The required output is the exact run of lines from the line containing "0.77), 0.85, spec=0.15, bump=(650, 0.35, (1, 1, 1)))" to the line containing "0.32), 0.36, metal=0.7)", inclusive, and nothing besides.

========================

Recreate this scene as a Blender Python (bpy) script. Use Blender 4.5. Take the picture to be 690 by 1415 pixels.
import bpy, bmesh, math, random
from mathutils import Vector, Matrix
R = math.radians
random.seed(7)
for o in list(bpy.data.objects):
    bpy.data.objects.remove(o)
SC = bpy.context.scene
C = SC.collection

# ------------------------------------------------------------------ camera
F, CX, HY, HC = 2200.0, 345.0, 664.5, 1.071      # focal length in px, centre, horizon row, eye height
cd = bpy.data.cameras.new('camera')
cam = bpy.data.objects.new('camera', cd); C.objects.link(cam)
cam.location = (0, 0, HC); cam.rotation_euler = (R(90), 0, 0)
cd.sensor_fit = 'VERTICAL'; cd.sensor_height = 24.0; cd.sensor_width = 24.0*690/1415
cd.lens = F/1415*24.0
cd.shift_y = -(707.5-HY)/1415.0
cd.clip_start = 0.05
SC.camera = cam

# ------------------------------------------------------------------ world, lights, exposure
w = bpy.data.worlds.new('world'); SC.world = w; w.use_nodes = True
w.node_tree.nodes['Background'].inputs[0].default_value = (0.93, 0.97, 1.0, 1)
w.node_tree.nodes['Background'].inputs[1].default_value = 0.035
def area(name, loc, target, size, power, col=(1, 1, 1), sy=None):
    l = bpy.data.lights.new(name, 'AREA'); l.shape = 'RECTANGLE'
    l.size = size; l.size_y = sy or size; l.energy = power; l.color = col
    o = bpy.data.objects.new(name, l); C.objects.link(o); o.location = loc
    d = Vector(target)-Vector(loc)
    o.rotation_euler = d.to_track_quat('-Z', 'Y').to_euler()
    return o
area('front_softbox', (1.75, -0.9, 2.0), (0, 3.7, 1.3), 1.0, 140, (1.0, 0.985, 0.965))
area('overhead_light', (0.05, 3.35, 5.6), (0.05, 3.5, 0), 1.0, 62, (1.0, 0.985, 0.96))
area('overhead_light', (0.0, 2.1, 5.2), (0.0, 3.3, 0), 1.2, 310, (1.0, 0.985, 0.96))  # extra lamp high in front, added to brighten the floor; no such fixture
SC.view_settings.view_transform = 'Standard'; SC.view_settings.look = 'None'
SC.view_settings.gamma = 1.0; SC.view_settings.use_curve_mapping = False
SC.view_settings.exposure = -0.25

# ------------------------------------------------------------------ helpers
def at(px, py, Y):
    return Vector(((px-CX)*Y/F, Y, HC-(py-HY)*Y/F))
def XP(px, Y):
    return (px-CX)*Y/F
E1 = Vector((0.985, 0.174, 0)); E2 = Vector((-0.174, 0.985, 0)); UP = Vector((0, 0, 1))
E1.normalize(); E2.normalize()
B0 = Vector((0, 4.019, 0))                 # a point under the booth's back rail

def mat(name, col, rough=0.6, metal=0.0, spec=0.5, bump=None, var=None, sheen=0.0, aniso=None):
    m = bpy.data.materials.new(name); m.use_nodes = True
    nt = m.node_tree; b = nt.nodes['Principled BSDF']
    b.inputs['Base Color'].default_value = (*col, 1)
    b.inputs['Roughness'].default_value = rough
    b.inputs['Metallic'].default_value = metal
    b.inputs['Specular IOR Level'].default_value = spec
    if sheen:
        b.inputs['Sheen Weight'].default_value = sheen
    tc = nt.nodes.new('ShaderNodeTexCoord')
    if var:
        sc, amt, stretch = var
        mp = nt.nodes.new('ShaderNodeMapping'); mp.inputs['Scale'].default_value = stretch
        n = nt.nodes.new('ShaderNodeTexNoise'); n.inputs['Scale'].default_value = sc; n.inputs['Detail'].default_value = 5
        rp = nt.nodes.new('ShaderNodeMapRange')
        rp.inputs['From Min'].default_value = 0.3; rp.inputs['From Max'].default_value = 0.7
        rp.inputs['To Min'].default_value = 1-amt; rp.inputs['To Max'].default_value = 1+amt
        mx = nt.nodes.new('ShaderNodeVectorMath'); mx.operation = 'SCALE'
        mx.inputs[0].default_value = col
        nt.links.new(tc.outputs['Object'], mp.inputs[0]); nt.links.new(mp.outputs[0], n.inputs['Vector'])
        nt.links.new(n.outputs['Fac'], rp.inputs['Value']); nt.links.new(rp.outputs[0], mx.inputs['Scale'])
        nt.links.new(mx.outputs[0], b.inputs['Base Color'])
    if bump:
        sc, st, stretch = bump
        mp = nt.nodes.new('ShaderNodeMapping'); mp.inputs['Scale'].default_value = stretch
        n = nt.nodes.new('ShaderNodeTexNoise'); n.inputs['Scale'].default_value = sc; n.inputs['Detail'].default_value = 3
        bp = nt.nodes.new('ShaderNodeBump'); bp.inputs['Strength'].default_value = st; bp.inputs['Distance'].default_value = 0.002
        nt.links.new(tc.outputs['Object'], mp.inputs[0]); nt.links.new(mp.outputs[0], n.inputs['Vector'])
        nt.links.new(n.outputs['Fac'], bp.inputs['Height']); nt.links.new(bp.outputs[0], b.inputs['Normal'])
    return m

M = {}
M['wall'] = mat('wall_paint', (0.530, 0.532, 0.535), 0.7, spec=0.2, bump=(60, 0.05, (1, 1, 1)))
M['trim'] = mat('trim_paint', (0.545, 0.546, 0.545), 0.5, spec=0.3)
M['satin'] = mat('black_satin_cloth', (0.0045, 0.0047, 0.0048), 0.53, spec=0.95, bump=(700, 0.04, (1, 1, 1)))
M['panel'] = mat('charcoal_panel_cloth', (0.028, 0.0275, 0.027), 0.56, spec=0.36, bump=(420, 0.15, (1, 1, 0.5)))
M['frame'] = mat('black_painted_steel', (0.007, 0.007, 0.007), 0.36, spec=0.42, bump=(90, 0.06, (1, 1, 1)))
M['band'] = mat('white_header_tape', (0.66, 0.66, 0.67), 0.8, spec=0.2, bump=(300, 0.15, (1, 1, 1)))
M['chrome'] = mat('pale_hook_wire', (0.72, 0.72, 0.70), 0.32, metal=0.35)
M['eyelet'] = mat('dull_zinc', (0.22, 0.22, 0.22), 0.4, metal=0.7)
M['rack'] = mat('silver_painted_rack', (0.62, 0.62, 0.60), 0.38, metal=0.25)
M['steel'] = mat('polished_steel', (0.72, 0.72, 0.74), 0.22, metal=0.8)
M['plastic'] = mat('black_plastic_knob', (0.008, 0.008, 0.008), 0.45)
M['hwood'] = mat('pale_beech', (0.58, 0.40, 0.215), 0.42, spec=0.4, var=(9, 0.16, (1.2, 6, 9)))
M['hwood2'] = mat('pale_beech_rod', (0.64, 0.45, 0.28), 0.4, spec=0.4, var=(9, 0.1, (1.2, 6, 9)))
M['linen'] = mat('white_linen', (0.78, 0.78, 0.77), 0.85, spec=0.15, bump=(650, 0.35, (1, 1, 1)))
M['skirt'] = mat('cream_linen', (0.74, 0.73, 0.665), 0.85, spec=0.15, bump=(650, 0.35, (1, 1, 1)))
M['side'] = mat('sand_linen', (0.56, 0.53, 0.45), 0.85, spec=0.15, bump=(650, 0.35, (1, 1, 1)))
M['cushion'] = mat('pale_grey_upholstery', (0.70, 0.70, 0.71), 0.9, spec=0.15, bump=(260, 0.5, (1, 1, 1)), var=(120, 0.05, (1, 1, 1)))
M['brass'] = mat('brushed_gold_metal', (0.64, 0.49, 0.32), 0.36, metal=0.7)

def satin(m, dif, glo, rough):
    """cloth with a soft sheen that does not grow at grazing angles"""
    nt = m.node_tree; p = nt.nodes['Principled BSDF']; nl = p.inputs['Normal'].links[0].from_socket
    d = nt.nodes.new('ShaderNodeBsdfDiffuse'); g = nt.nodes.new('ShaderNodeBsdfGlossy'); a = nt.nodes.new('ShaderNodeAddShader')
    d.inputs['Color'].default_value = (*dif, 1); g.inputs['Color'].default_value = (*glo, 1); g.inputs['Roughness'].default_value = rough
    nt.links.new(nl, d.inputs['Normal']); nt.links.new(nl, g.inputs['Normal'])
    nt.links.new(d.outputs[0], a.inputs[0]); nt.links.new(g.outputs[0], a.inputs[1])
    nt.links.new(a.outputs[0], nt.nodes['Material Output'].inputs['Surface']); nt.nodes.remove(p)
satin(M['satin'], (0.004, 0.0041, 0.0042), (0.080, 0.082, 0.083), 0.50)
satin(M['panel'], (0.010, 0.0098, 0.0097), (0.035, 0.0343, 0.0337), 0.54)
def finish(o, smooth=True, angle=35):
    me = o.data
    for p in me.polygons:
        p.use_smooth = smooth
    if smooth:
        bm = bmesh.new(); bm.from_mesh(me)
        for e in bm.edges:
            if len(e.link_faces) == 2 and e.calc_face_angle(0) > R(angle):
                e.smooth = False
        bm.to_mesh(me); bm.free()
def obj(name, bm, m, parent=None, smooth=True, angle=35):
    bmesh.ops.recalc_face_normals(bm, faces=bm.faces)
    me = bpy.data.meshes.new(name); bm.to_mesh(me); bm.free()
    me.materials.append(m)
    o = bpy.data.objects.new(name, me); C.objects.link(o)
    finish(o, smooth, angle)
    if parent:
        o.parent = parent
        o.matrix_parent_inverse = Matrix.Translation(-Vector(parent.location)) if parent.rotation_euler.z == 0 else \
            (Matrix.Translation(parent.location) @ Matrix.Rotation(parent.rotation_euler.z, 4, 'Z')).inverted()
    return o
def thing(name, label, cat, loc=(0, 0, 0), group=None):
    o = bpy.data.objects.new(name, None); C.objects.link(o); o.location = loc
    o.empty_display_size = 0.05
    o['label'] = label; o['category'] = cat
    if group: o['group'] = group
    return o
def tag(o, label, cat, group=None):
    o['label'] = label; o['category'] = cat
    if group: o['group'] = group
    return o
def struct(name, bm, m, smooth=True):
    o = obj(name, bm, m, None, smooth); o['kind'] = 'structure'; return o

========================

### WRITTEN RESPONSE
M['linen'] = mat('white_linen', (0.78, 0.78, 0.77), 0.85, spec=0.15, bump=(650, 0.35, (1, 1, 1)))
M['skirt'] = mat('cream_linen', (0.74, 0.73, 0.665), 0.85, spec=0.15, bump=(650, 0.35, (1, 1, 1)))
M['side'] = mat('sand_linen', (0.56, 0.53, 0.45), 0.85, spec=0.15, bump=(650, 0.35, (1, 1, 1)))
M['cushion'] = mat('pale_grey_upholstery', (0.70, 0.70, 0.71), 0.9, spec=0.15, bump=(260, 0.5, (1, 1, 1)), var=(120, 0.05, (1, 1, 1)))
M['brass'] = mat('brushed_gold_metal', (0.64, 0.49, 0.32), 0.36, metal=0.7)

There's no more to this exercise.